A Monmouth County man was sentenced to 15 years in prison for the fatal shooting inside an Egg Harbor Township home.
Arturo "Arty" Barrera III, 24, died after what the admitted shooter described as a robbery gone wrong Jan. 2, 2020.
"This victim impact letter seems useless since the true victim is dead," Marlene Barrera said Thursday, as she addressed the court at the sentencing. "My son is gone. He’s not coming back."
The Barreras waited 14 months for the arrests of Neco Pitts and Leonard Ludwigsen to come.
Still, they did not have many answers.
Then, Pitts made a deal with the Atlantic County Prosecutor's Office, not only to admit to his part in the plan to steal drugs and sell them, but to finally name the second gunman inside the Vermont Avenue home that night.
"I fired at his legs," Pitts told Superior Court Judge Bernard DeLury during his plea in August.
Ludwigsen admitted to being the getaway driver. His statement to detectives was thrown out after defense attorney Lou Barbone successfully argued that a detective filed to "scrupulously honor" his right to remain silent.
He is now set to go to trial in January.
Even with the now-suppressed admission, Ludwigsen was outside the home at the time of the shooting. It did not solve the report that two masked men had shot Barrera.
"Also included in that conspiracy to rob the house, was there a second shooter?" Chief Assistant Prosecutor Seth Levy asked Pitts at his plea.
"Yes," Pitts replied.
The judge clarified that is was someone other than Ludwigsen.
That name still has not been made public. But if a second shooter does plead guilty, Pitts could apply to have three years removed from his sentence.

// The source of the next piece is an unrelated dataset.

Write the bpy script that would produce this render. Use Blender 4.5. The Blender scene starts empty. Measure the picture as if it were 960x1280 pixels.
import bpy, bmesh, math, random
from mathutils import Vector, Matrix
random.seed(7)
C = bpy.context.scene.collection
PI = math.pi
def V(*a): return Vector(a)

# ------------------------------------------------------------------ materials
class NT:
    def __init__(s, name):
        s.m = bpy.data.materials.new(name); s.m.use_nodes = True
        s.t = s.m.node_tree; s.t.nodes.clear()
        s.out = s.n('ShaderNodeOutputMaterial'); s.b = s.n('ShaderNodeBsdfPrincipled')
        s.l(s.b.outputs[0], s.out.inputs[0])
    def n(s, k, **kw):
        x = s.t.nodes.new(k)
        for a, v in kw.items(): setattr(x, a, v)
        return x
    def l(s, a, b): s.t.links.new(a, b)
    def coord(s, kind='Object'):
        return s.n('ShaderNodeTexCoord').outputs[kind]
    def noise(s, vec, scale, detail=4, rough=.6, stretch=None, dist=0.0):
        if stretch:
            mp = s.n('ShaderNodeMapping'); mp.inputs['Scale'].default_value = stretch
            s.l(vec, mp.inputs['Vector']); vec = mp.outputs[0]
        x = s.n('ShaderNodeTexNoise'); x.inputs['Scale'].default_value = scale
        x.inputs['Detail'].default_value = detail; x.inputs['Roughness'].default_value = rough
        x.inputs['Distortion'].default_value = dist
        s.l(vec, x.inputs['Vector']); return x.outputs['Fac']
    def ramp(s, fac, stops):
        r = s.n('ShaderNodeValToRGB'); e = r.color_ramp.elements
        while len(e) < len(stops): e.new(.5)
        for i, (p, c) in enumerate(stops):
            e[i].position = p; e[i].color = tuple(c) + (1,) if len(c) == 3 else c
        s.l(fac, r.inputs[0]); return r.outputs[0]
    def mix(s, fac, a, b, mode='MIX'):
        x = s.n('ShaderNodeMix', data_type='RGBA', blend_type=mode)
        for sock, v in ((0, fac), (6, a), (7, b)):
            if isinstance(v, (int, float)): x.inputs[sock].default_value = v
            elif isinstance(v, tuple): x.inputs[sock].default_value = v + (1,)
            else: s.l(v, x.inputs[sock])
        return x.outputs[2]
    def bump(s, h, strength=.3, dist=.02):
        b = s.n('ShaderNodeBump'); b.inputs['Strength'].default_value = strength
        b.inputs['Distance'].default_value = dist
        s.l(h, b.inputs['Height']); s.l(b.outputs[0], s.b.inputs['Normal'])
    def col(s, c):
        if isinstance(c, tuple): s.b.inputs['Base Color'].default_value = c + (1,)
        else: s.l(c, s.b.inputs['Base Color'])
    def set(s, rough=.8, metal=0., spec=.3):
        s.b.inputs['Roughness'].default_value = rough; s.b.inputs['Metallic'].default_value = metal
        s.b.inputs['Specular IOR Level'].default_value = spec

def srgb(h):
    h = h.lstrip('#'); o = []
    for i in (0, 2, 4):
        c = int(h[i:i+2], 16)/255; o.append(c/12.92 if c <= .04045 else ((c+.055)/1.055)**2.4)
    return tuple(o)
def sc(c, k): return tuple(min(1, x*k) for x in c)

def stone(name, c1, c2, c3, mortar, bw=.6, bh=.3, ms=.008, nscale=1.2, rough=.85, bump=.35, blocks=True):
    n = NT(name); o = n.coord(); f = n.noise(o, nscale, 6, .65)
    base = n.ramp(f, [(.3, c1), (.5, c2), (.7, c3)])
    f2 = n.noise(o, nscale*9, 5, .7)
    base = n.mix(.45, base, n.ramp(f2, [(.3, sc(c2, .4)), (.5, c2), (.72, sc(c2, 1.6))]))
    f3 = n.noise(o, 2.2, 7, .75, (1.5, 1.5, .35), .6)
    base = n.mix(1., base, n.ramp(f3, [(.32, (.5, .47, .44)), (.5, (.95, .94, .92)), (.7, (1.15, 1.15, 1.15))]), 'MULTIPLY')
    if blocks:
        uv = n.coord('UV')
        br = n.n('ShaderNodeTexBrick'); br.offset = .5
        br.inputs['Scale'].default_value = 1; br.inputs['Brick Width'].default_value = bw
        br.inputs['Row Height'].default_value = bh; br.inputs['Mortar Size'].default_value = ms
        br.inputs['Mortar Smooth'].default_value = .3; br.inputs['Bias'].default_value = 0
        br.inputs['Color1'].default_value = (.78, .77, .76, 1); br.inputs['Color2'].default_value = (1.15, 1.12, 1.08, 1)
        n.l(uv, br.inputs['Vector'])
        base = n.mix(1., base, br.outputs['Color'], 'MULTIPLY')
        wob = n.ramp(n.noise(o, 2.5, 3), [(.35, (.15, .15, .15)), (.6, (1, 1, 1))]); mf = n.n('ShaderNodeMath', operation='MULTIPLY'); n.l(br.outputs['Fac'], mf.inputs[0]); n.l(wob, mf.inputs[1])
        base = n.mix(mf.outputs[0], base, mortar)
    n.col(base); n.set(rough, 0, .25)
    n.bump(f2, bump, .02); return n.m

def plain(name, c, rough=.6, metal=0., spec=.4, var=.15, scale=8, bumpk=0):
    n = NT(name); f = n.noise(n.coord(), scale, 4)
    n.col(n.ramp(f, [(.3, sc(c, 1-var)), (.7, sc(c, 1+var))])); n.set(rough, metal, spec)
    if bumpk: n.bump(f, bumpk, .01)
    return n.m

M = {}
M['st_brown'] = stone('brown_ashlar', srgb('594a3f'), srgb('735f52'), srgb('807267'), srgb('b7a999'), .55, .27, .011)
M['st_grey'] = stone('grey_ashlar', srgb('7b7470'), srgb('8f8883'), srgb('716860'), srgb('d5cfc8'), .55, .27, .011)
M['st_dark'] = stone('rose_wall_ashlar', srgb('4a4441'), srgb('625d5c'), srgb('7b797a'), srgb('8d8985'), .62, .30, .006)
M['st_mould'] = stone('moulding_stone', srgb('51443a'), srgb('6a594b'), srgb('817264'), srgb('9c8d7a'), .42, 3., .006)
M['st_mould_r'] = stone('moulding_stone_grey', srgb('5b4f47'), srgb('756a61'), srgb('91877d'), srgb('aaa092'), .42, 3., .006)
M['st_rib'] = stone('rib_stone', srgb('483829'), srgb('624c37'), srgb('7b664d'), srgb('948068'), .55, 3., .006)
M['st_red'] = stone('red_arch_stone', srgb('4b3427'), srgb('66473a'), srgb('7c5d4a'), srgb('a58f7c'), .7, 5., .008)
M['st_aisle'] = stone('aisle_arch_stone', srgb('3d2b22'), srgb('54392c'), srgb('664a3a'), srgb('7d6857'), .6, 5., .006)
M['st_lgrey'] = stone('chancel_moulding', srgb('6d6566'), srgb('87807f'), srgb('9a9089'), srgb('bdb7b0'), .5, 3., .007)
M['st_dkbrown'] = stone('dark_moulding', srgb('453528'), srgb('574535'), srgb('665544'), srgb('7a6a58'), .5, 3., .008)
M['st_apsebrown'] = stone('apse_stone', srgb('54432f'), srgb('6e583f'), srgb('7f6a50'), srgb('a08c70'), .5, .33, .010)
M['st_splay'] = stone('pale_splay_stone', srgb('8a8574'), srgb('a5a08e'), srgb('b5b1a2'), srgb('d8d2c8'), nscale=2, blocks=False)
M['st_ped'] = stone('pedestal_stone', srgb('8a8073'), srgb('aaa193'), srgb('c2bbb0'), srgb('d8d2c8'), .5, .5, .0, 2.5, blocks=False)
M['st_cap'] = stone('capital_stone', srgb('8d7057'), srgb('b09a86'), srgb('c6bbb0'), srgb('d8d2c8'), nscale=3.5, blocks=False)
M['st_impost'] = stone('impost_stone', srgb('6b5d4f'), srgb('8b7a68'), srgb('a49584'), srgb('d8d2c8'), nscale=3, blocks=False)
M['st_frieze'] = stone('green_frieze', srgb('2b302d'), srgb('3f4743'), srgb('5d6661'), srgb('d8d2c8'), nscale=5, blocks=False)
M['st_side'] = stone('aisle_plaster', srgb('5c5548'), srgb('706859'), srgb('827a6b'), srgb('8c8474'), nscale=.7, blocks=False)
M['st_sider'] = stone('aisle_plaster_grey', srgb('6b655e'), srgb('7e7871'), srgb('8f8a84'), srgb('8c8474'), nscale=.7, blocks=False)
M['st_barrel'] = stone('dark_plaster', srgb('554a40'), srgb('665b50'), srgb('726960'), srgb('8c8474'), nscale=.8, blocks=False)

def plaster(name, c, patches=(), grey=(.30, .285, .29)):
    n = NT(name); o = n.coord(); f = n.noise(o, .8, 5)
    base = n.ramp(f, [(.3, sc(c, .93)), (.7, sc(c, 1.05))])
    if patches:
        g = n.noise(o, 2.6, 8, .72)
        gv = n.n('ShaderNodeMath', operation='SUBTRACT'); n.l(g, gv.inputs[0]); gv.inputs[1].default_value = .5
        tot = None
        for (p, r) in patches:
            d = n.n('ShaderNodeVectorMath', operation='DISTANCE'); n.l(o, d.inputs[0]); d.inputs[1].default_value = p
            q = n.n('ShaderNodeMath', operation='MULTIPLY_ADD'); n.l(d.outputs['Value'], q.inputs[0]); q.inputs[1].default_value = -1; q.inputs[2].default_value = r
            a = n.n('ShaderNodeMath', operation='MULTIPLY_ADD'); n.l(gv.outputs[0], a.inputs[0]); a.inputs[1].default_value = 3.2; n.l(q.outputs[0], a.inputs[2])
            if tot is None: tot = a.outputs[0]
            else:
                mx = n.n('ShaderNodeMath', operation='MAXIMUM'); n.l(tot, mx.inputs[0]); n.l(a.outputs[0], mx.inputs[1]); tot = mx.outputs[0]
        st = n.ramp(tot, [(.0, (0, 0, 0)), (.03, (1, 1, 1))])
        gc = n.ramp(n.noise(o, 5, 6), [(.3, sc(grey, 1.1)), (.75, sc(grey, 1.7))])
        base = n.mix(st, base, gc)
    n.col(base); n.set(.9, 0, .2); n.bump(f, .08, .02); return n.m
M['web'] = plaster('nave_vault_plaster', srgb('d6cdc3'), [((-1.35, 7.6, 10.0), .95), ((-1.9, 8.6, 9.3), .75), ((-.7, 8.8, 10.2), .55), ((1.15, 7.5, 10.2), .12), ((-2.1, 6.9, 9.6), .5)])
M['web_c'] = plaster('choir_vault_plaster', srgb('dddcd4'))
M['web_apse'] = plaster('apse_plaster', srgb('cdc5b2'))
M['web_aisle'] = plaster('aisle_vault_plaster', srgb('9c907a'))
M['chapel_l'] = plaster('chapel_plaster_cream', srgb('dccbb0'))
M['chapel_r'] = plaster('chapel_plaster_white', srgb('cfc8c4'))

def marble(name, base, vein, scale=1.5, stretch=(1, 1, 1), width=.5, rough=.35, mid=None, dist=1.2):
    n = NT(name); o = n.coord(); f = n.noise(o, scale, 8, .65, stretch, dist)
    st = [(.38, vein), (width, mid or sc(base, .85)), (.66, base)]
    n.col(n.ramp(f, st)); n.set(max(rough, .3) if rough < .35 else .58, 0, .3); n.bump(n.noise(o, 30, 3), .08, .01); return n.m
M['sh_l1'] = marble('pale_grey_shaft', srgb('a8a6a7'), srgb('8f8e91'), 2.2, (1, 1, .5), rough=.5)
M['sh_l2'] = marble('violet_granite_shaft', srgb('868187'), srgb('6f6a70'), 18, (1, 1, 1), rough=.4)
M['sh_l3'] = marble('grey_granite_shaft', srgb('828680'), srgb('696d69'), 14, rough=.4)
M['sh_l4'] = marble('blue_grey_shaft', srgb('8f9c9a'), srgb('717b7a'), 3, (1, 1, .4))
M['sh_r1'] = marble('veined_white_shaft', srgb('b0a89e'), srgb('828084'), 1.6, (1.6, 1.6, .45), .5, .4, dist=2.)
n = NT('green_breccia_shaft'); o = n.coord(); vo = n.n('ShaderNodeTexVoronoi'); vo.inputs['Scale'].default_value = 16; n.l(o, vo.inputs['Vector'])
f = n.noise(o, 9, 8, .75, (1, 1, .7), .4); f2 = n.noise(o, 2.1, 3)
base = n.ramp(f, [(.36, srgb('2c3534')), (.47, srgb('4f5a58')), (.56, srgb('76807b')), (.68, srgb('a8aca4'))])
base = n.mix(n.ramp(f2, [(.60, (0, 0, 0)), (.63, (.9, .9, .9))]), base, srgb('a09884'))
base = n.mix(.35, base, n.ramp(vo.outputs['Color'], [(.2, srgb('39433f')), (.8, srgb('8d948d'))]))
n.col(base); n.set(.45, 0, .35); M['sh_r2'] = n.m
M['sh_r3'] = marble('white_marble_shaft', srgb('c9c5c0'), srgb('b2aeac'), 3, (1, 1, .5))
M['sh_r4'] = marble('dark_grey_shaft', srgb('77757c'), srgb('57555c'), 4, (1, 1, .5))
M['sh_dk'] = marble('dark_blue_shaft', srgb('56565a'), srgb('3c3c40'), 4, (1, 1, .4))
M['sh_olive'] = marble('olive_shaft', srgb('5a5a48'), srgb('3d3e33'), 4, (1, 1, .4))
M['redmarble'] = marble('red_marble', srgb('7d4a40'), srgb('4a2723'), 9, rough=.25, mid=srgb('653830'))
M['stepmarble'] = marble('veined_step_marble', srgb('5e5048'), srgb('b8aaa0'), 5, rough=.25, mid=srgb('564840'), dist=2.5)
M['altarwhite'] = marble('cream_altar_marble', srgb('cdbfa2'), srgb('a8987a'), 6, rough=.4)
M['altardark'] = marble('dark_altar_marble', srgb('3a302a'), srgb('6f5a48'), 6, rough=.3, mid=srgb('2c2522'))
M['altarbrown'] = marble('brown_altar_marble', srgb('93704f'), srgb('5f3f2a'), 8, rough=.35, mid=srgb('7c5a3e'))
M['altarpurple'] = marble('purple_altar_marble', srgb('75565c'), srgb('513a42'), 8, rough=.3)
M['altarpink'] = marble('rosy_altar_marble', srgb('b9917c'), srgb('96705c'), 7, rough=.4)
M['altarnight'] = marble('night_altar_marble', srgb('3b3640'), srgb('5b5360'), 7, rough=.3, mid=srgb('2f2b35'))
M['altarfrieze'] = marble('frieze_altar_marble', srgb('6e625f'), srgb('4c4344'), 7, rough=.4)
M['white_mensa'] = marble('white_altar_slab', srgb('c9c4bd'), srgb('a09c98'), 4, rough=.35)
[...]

"It seems you were gifted a plea bargain of a shortened prison sentence just because you decided to tell the truth three years later," Marlene Barrera said in court Thursday. "While you didn’t talk, I didn’t sleep. I didn’t eat. I couldn’t work. I couldn’t function in life.
"My health deteriorated because of it," the still-grieving mother continued. "I walked into stores and public places looking at any person who would fit your build, and wondering if he killed my son. I lost all faith in society.
"I knew you were living free on the streets while you watched my family on the news and in social media begging for information. You watched without remorse and continued your life as if nothing happened, as if Arty wasn’t real and this would all one day go away," she added.
Barrera said her son died in his best friend's arms in the home where the friend could not return due to the tragedy.
"There’s never a happy birthday ever again. There’s never a Merry Christmas," she said. "There never will be. There’s always going to be a missing piece. A pang in my stomach. A hole in my heart. You tore my family apart and I pray you get the justice you deserve one day, even if this sentence today in court allows you to walk free one day."
Pitts must serve at least 85 percent of his sentence — or 12 years nine months — before he is eligible for parole under the No Early Release Act.
He faces 15 years in prison under the plea agreement with 85 percent of parole ineligibility under the No Early Release Act. But he could get even less time if he identifies that second shooter and testifies at trial, or the second shooter pleads guilty.
Pitts received one year of credit for time served in the Atlantic County Justice Facility.
He then was moved to New Jersey State Prison, where he is serving an unrelated four-year sentence that includes charges of aggravated assault, child endangerment and terroristic threats out of Monmouth County.
"I pray Arty’s face is the last image in your mind when you go to bed and the first when you wake," Marlene Barrera told Pitts. "Because he is real and, because of you, he is dead."